Este curioso episodio que ya pasó, pero que estamos viendo como si ocurriera ahora, todavía tiene mucha tela para cortar. Por empezar, los científicos del ESO seguirán observando –por varios meses más– la evolución de la nube en órbita de Sagitario A*. Al menos hasta que toda esa frágil y fragmentada estructura haya superado el punto de mayor acercamiento al monstruo. Estas observaciones no sólo permitirán saber algo más sobre el súper agujero negro (y los efectos que se producen en torno de semejantes campos gravitatorios), sino también sobre su vecindad inmediata (por ejemplo, si hay otras estructuras gaseosas dispersas a su alrededor), e incluso, claro, más detalles sobre la nube misma.
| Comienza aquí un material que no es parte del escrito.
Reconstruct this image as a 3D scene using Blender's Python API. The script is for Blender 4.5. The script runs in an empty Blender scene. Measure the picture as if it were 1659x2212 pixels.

A propósito: ¿de dónde salió esta ya completamente desgarrada masa de gas y polvo? La verdad es que su origen no está del todo claro. De todos modos, hay ciertas hipótesis: “Dadas sus características, es difícil que la nube contenga una estrella en su interior, más bien pensamos que todo ese gas probablemente proviene del viento estelar emitido, a lo largo de mucho tiempo, por las estrellas que orbitan a Sagitario A*”, arriesga Gillesen, quien, junto a sus colegas, acaba de publicar un paper titulado ‘Pericenter passage of the gas cloud G2 in the Galactic Center’ (‘Pasaje por el Pericentro de la nube de gas G2 en el Centro Galáctico’) en el prestigioso (y riguroso) Astrophysical Journal.
Hasta aquí, la historia del monstruo galáctico y la desafortunada nube que, un buen día, hace unos 25 mil años, tuvieron un encuentro fugaz, pero fatal. Para la nube, claro”.